WORK TO COMPLETE:
Your task is to reproduce, verbatim and without pictures, the lines from the opening of the listing through the line containing "S.camera = cam".

DATASET EXTRACT:

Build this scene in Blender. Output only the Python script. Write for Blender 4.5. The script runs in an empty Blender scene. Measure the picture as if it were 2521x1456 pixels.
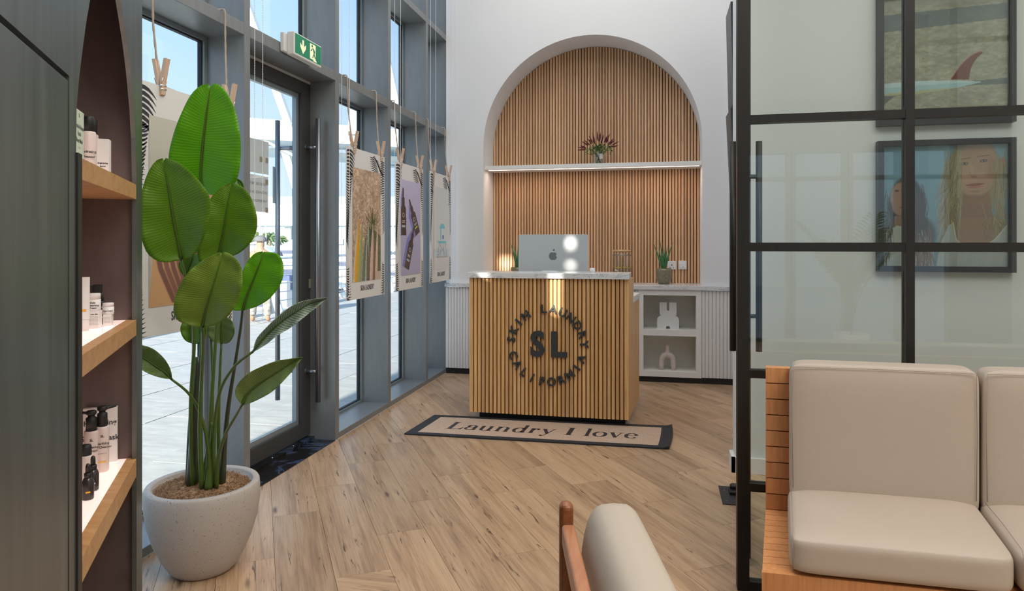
import bpy, bmesh, math, random
import numpy as np
from mathutils import Vector, Matrix
random.seed(7)
rng = np.random.default_rng(5)
S = bpy.context.scene
COL = S.collection
pi = math.pi

# ------------------------------------------------------------------ camera
F, CX, HY, CAMH = 1681.0, 1260.5, 597.5, 1.3
TH = math.atan(360.5 / F)
sT, cT = math.sin(TH), math.cos(TH)
cd = bpy.data.cameras.new('camera')
cd.sensor_width = 36.0
cd.lens = F / 2521 * 36
cd.shift_y = -(728 - HY) / 2521
cd.clip_end = 600
cd.clip_start = 0.05
cam = bpy.data.objects.new('camera', cd)
cam.location = (0, 0, CAMH)
cam.rotation_euler = (pi / 2, 0, TH)
COL.objects.link(cam)
S.camera = cam

# ------------------------------------------------------------------ sky, sun, lamps, exposure
S.view_settings.view_transform = 'Standard'
S.view_settings.look = 'None'
S.view_settings.gamma = 1.0
S.view_settings.use_curve_mapping = False
S.view_settings.exposure = 0.0
W = bpy.data.worlds.new('sky')
S.world = W
W.use_nodes = True
nt = W.node_tree
nt.nodes.clear()
_o = nt.nodes.new('ShaderNodeOutputWorld')
_b = nt.nodes.new('ShaderNodeBackground')
_r = nt.nodes.new('ShaderNodeValToRGB')
_t = nt.nodes.new('ShaderNodeTexCoord')
_s = nt.nodes.new('ShaderNodeSeparateXYZ')
nt.links.new(_t.outputs['Generated'], _s.inputs[0])
nt.links.new(_s.outputs['Z'], _r.inputs[0])
nt.links.new(_r.outputs[0], _b.inputs[0])
nt.links.new(_b.outputs[0], _o.inputs[0])
_r.color_ramp.elements[0].position = 0.0
_r.color_ramp.elements[0].color = (0.66, 0.75, 0.86, 1)
_r.color_ramp.elements[1].position = 1.0
_r.color_ramp.elements[1].color = (0.25, 0.45, 0.80, 1)
e_ = _r.color_ramp.elements.new(0.3)
e_.color = (0.42, 0.62, 0.88, 1)
_b.inputs[1].default_value = 1.5


def lamp(name, kind, loc, energy, color=(1, 1, 1), rot=(0, 0, 0), **kw):
    l = bpy.data.lights.new(name, kind)
    l.energy = energy
    l.color = color
    for k, v in kw.items():
        setattr(l, k, v)
    o = bpy.data.objects.new(name, l)
    o.location = loc
    o.rotation_euler = rot
    COL.objects.link(o)
    return o


def aim(o, tgt):
    d = Vector(tgt) - o.location
    o.rotation_euler = d.to_track_quat('-Z', 'Y').to_euler()


sun = lamp('sun', 'SUN', (0, -5, 20), 13.0, (1, 0.93, 0.82), angle=0.0093)
_el = math.atan(0.33)
_h = Vector((-0.02, -1.0, 0)).normalized()
sun.rotation_euler = Vector((-_h.x * math.cos(_el), -_h.y * math.cos(_el), -math.sin(_el))).to_track_quat('-Z', 'Y').to_euler()
CEIL = 4.95
lamp('ceiling_lamp_reception', 'AREA', (-0.7, 4.9, CEIL - 0.06), 46, (1, 0.95, 0.9), (0, 0, 0), shape='RECTANGLE', size=2.2, size_y=2.4)
lamp('ceiling_lamp_entrance', 'AREA', (-0.2, 1.8, CEIL - 0.06), 62, (1, 0.95, 0.9), (0, 0, 0), shape='RECTANGLE', size=2.4, size_y=2.4)
lamp('ceiling_lamp_lounge', 'AREA', (2.2, -0.6, CEIL - 0.06), 190, (1, 0.94, 0.87), (0, 0, 0), shape='RECTANGLE', size=2.6, size_y=3.0)
lamp('ceiling_lamp_corridor', 'AREA', (1.9, 3.3, CEIL - 0.06), 15, (1, 0.96, 0.92), (0, 0, 0), shape='RECTANGLE', size=1.6, size_y=0.7)
# daylight falling in through the glazed front
wp = lamp('window_portal', 'AREA', (-2.36, 1.3, 2.2), 1, (1, 1, 1), (0, -pi / 2, 0), shape='RECTANGLE', size=4.4, size_y=10.8)
wp.data.cycles.is_portal = True
S.cycles.transparent_max_bounces = 24


def P(d, x, y):
    r = (x - CX) / F * d
    return Vector((r * cT - d * sT, r * sT + d * cT, CAMH - (y - HY) / F * d))


def onZ(x, y, z=0.0):
    return P(F * (CAMH - z) / (y - HY), x, y)


def onX(x, y, X):
    k = (x - CX) / F
    return P(X / (k * cT - sT), x, y)


def onY(x, y, Y):
    k = (x - CX) / F
    return P(Y / (k * sT + cT), x, y)


# ------------------------------------------------------------------ materials
class NT:
    def __init__(s, name):
        s.m = bpy.data.materials.new(name)
        s.m.use_nodes = True
        s.t = s.m.node_tree
        s.b = s.t.nodes['Principled BSDF']
        s.out = s.t.nodes['Material Output']

    def n(s, typ, **kw):
        x = s.t.nodes.new('ShaderNode' + typ)
        for k, v in kw.items():
            if k.startswith('i_'):
                x.inputs[k[2:].replace('_', ' ')].default_value = v
            else:
                setattr(x, k, v)
        return x

    def l(s, a, b):
        s.t.links.new(a, b)

    def ramp(s, fac, stops):
        r = s.n('ValToRGB')
        el = r.color_ramp.elements
        while len(el) < len(stops):
            el.new(0.5)
        for e, (p, c) in zip(el, stops):
            e.position = p
            e.color = (*c, 1) if len(c) == 3 else c
        s.l(fac, r.inputs[0])
        return r.outputs[0]

    def coord(s, scale=(1, 1, 1), kind='Object', rand=0.0):
        t = s.n('TexCoord')
        mp = s.n('Mapping')
        mp.inputs['Scale'].default_value = scale
        src = t.outputs[kind]
        if rand:
            oi = s.n('ObjectInfo')
            mu = s.n('Math', operation='MULTIPLY')
            mu.inputs[1].default_value = rand
            s.l(oi.outputs['Random'], mu.inputs[0])
            ad = s.n('VectorMath', operation='ADD')
            s.l(src, ad.inputs[0])
            s.l(mu.outputs[0], ad.inputs[1])
            src = ad.outputs[0]
        s.l(src, mp.inputs[0])
        return mp.outputs[0]

    def noise(s, vec, scale=5, detail=4, rough=0.55, dist=0.0):
        n = s.n('TexNoise')
        n.inputs['Scale'].default_value = scale
        n.inputs['Detail'].default_value = detail
        n.inputs['Roughness'].default_value = rough
        n.inputs['Distortion'].default_value = dist
        s.l(vec, n.inputs['Vector'])
        return n.outputs['Fac']

    def bump(s, h, strength=0.2, dist=0.01):
        b = s.n('Bump')
        b.inputs['Strength'].default_value = strength
        b.inputs['Distance'].default_value = dist
        s.l(h, b.inputs['Height'])
        s.l(b.outputs[0], s.b.inputs['Normal'])

    def mix(s, fac, a, b, typ='MIX'):
        m = s.n('Mix', data_type='RGBA', blend_type=typ)
        for sock, v in ((m.inputs['Factor'], fac), (m.inputs['A'], a), (m.inputs['B'], b)):
            pass
        ins = [i for i in m.inputs if i.enabled]
        for sock, v in zip((m.inputs[0], m.inputs[6], m.inputs[7]), (fac, a, b)):
            if isinstance(v, (int, float)):
                sock.default_value = v
            elif isinstance(v, tuple):
                sock.default_value = (*v, 1) if len(v) == 3 else v
            else:
                s.l(v, sock)
        return m.outputs[2]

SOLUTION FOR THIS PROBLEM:
Build this scene in Blender. Output only the Python script. Write for Blender 4.5. The script runs in an empty Blender scene. Measure the picture as if it were 2521x1456 pixels.
import bpy, bmesh, math, random
import numpy as np
from mathutils import Vector, Matrix
random.seed(7)
rng = np.random.default_rng(5)
S = bpy.context.scene
COL = S.collection
pi = math.pi

# ------------------------------------------------------------------ camera
F, CX, HY, CAMH = 1681.0, 1260.5, 597.5, 1.3
TH = math.atan(360.5 / F)
sT, cT = math.sin(TH), math.cos(TH)
cd = bpy.data.cameras.new('camera')
cd.sensor_width = 36.0
cd.lens = F / 2521 * 36
cd.shift_y = -(728 - HY) / 2521
cd.clip_end = 600
cd.clip_start = 0.05
cam = bpy.data.objects.new('camera', cd)
cam.location = (0, 0, CAMH)
cam.rotation_euler = (pi / 2, 0, TH)
COL.objects.link(cam)
S.camera = cam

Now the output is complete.